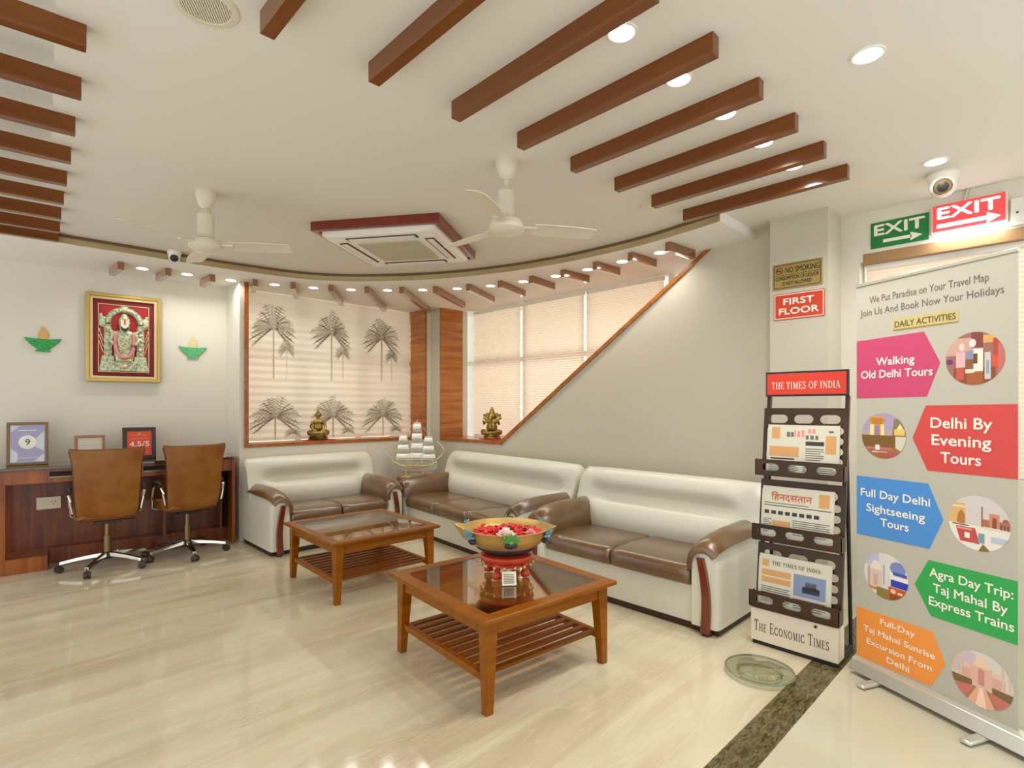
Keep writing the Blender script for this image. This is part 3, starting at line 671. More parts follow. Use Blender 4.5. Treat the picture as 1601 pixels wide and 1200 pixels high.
for x_, hz in ((-.14, .56), (.03, .71), (.17, .54)):
    b = MB(); b.tube([(x_, 0, .14), (x_, 0, hz)], [.007, .003], 8); ms = b.build('mast', M_goldpale, sh)
    k = 4 if hz > .6 else 3; zz = .20; tot = hz - .23
    for j in range(k):
        z0, z1 = .20 + tot*j/k, .20 + tot*(j+.88)/k; w0, w1 = .105 - .055*j/k, .105 - .055*(j+1)/k
        b = MB(); rows = []
        for i in range(7):
            u = i/6; w = w0 + (w1-w0)*u; rows.append([(x_ + w*s_*.9, -.012 - .035*math.sin(PI*u)*(1-.5*s_*s_), z0 + (z1-z0)*u) for s_ in (-1, -.6, -.2, .2, .6, 1)] )
        fr = rows; bk = [[(p[0], p[1]+.004, p[2]) for p in r_] for r_ in rows]
        b.loft([f + k_[::-1] for f, k_ in zip(fr, bk)]); b.build('sail', M_crystal, ms, smooth=60)
        b = MB(); b.tube([(x_-w1, 0, z1+.006), (x_+w1, 0, z1+.006)], .0035, 6); b.build('yard', M_goldpale, ms)
b = MB()
for a_, c_ in (((-.36, 0, .235), (-.14, 0, .54)), ((-.33, 0, .22), (-.14, 0, .42)), ((-.14, 0, .55), (.03, 0, .69)), ((.03, 0, .69), (.17, 0, .53)), ((.17, 0, .53), (.27, 0, .2)), ((.17, 0, .4), (.25, 0, .2)),
               ((-.14, 0, .5), (-.22, -.06, .17)), ((.03, 0, .6), (-.05, -.07, .15)), ((.03, 0, .6), (.1, -.07, .15)), ((.17, 0, .5), (.23, -.05, .17))):
    b.tube([a_, c_], .002, 5)
b.build('rigging', M_crystal, sh)
b = MB()
for s_ in (-1, 1): b.tube([(s_*(.27 + .09*math.sin(PI*i/8)), 0, .22 + .22*i/8) for i in range(9)], .005, 6)
b.build('curved_stays', M_crystal, sh)

# ------------------------------------------------------------------ brass statues on the sills
def buddha(loc, rz):
    t = thing('seated_statue', 'brass seated meditating statue on red cloth before the palm print blind', 'statue', loc, rz)
    b = MB(); b.ell((0, 0, .11), (.055, .04, .06)); b.ell((0, 0, .17), (.062, .038, .035)); b.tube([(0, 0, .18), (0, 0, .225)], .018, 12); b.ell((0, -.003, .252), (.031, .032, .038))
    b.ell((0, 0, .29), (.017, .017, .018)); b.tube([(0, 0, .3), (0, 0, .325)], [.01, .003], 8)
    for s in (-1, 1):
        b.tube([(s*.058, 0, .18), (s*.082, -.01, .12), (s*.06, -.05, .075), (s*.015, -.062, .07)], [.02, .018, .015, .013], 10)
        b.tube([(s*.03, 0, .05), (s*.1, -.035, .045), (s*.07, -.075, .04), (-s*.03, -.07, .042)], [.035, .033, .026, .02], 12)
        b.ell((s*.032, 0, .248), (.006, .01, .02), 8, 6)
    b.ell((0, -.035, .25), (.006, .01, .008), 8, 6)
    body = remesh(b.build('body', M_brass, t), .0045); body.location = (0, 0, .035)
    b = MB(); b.lathe([(.10, 0), (.115, .012), (.095, .02), (.11, .034), (.09, .045)], 28); b.build('lotus_base', M_brass, t)
    return t
CLB, CLG = (2.795, 6.10, 1.006), (4.47, 4.94, .9965)
def cloth(loc, w, d, label, rz=0):
    b = MB(); n = 10; rows = []
    for i in range(n+1):
        y = -d + 2*d*i/n; rows.append([(-w + 2*w*j/n, y, .006 + .003*math.sin(j*1.7+i)*math.cos(i*1.3)) for j in range(n+1)])
    lo = [[(p[0], p[1], 0) for p in r_] for r_ in rows]
    b.loft([f + k[::-1] for f, k in zip(rows, lo)]); o = b.build('red_cloth', M_redcloth); o.location = loc; o.rotation_euler = (0, 0, rz); return tag(o, label, 'cloth')
cloth(CLB, .17, .09, 'small red cloth under the meditating brass statue'); cloth(CLG, .14, .10, 'small red cloth under the elephant-headed brass statue', R(-90))
buddha((CLB[0]-.02, CLB[1], CLB[2]+.008), R(-15))
gt = thing('elephant_headed_statue', 'brass elephant-headed seated statue on red cloth at the stair window', 'statue', (CLG[0], CLG[1]+.01, CLG[2]+.0075), R(-62))
b = MB(); b.ell((0, -.005, .11), (.07, .06, .07)); b.ell((0, 0, .18), (.07, .042, .04)); b.ell((0, -.01, .25), (.046, .045, .046))
b.tube([(0, -.045, .25), (0, -.072, .21), (.01, -.08, .16), (.03, -.075, .13), (.035, -.07, .145)], [.02, .018, .014, .011, .009], 10)
for s in (-1, 1):
    b.ell((s*.062, .005, .25), (.032, .01, .042), 12, 8); b.tube([(s*.065, 0, .19), (s*.1, -.02, .15), (s*.095, -.05, .19)], [.02, .017, .014], 10); b.tube([(s*.06, 0, .2), (s*.11, .01, .22), (s*.105, .0, .27)], [.018, .015, .013], 10)
    b.tube([(s*.04, 0, .05), (s*.11, -.03, .05), (s*.06, -.085, .04), (-s*.02, -.07, .042)], [.04, .036, .028, .02], 12)
b.tube([(0, 0, .285), (0, 0, .31), (0, 0, .36)], [.038, .03, .008], 14)
bd = remesh(b.build('body', M_brass, gt), .005); bd.location = (0, 0, .03)
b = MB(); b.lathe([(.1, 0), (.105, .03), (.09, .04)], 24); b.build('pedestal', M_brass, gt)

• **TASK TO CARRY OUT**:
Copy the data exactly. Any picture it contains is to be omitted.

• **RESPONSE TO THE TASK**:
Keep writing the Blender script for this image. This is part 3, starting at line 671. More parts follow. Use Blender 4.5. Treat the picture as 1601 pixels wide and 1200 pixels high.
for x_, hz in ((-.14, .56), (.03, .71), (.17, .54)):
    b = MB(); b.tube([(x_, 0, .14), (x_, 0, hz)], [.007, .003], 8); ms = b.build('mast', M_goldpale, sh)
    k = 4 if hz > .6 else 3; zz = .20; tot = hz - .23
    for j in range(k):
        z0, z1 = .20 + tot*j/k, .20 + tot*(j+.88)/k; w0, w1 = .105 - .055*j/k, .105 - .055*(j+1)/k
        b = MB(); rows = []
        for i in range(7):
            u = i/6; w = w0 + (w1-w0)*u; rows.append([(x_ + w*s_*.9, -.012 - .035*math.sin(PI*u)*(1-.5*s_*s_), z0 + (z1-z0)*u) for s_ in (-1, -.6, -.2, .2, .6, 1)] )
        fr = rows; bk = [[(p[0], p[1]+.004, p[2]) for p in r_] for r_ in rows]
        b.loft([f + k_[::-1] for f, k_ in zip(fr, bk)]); b.build('sail', M_crystal, ms, smooth=60)
        b = MB(); b.tube([(x_-w1, 0, z1+.006), (x_+w1, 0, z1+.006)], .0035, 6); b.build('yard', M_goldpale, ms)
b = MB()
for a_, c_ in (((-.36, 0, .235), (-.14, 0, .54)), ((-.33, 0, .22), (-.14, 0, .42)), ((-.14, 0, .55), (.03, 0, .69)), ((.03, 0, .69), (.17, 0, .53)), ((.17, 0, .53), (.27, 0, .2)), ((.17, 0, .4), (.25, 0, .2)),
               ((-.14, 0, .5), (-.22, -.06, .17)), ((.03, 0, .6), (-.05, -.07, .15)), ((.03, 0, .6), (.1, -.07, .15)), ((.17, 0, .5), (.23, -.05, .17))):
    b.tube([a_, c_], .002, 5)
b.build('rigging', M_crystal, sh)
b = MB()
for s_ in (-1, 1): b.tube([(s_*(.27 + .09*math.sin(PI*i/8)), 0, .22 + .22*i/8) for i in range(9)], .005, 6)
b.build('curved_stays', M_crystal, sh)

# ------------------------------------------------------------------ brass statues on the sills
def buddha(loc, rz):
    t = thing('seated_statue', 'brass seated meditating statue on red cloth before the palm print blind', 'statue', loc, rz)
    b = MB(); b.ell((0, 0, .11), (.055, .04, .06)); b.ell((0, 0, .17), (.062, .038, .035)); b.tube([(0, 0, .18), (0, 0, .225)], .018, 12); b.ell((0, -.003, .252), (.031, .032, .038))
    b.ell((0, 0, .29), (.017, .017, .018)); b.tube([(0, 0, .3), (0, 0, .325)], [.01, .003], 8)
    for s in (-1, 1):
        b.tube([(s*.058, 0, .18), (s*.082, -.01, .12), (s*.06, -.05, .075), (s*.015, -.062, .07)], [.02, .018, .015, .013], 10)
        b.tube([(s*.03, 0, .05), (s*.1, -.035, .045), (s*.07, -.075, .04), (-s*.03, -.07, .042)], [.035, .033, .026, .02], 12)
        b.ell((s*.032, 0, .248), (.006, .01, .02), 8, 6)
    b.ell((0, -.035, .25), (.006, .01, .008), 8, 6)
    body = remesh(b.build('body', M_brass, t), .0045); body.location = (0, 0, .035)
    b = MB(); b.lathe([(.10, 0), (.115, .012), (.095, .02), (.11, .034), (.09, .045)], 28); b.build('lotus_base', M_brass, t)
    return t
CLB, CLG = (2.795, 6.10, 1.006), (4.47, 4.94, .9965)
def cloth(loc, w, d, label, rz=0):
    b = MB(); n = 10; rows = []
    for i in range(n+1):
        y = -d + 2*d*i/n; rows.append([(-w + 2*w*j/n, y, .006 + .003*math.sin(j*1.7+i)*math.cos(i*1.3)) for j in range(n+1)])
    lo = [[(p[0], p[1], 0) for p in r_] for r_ in rows]
    b.loft([f + k[::-1] for f, k in zip(rows, lo)]); o = b.build('red_cloth', M_redcloth); o.location = loc; o.rotation_euler = (0, 0, rz); return tag(o, label, 'cloth')
cloth(CLB, .17, .09, 'small red cloth under the meditating brass statue'); cloth(CLG, .14, .10, 'small red cloth under the elephant-headed brass statue', R(-90))
buddha((CLB[0]-.02, CLB[1], CLB[2]+.008), R(-15))
gt = thing('elephant_headed_statue', 'brass elephant-headed seated statue on red cloth at the stair window', 'statue', (CLG[0], CLG[1]+.01, CLG[2]+.0075), R(-62))
b = MB(); b.ell((0, -.005, .11), (.07, .06, .07)); b.ell((0, 0, .18), (.07, .042, .04)); b.ell((0, -.01, .25), (.046, .045, .046))
b.tube([(0, -.045, .25), (0, -.072, .21), (.01, -.08, .16), (.03, -.075, .13), (.035, -.07, .145)], [.02, .018, .014, .011, .009], 10)
for s in (-1, 1):
    b.ell((s*.062, .005, .25), (.032, .01, .042), 12, 8); b.tube([(s*.065, 0, .19), (s*.1, -.02, .15), (s*.095, -.05, .19)], [.02, .017, .014], 10); b.tube([(s*.06, 0, .2), (s*.11, .01, .22), (s*.105, .0, .27)], [.018, .015, .013], 10)
    b.tube([(s*.04, 0, .05), (s*.11, -.03, .05), (s*.06, -.085, .04), (-s*.02, -.07, .042)], [.04, .036, .028, .02], 12)
b.tube([(0, 0, .285), (0, 0, .31), (0, 0, .36)], [.038, .03, .008], 14)
bd = remesh(b.build('body', M_brass, gt), .005); bd.location = (0, 0, .03)
b = MB(); b.lathe([(.1, 0), (.105, .03), (.09, .04)], 24); b.build('pedestal', M_brass, gt)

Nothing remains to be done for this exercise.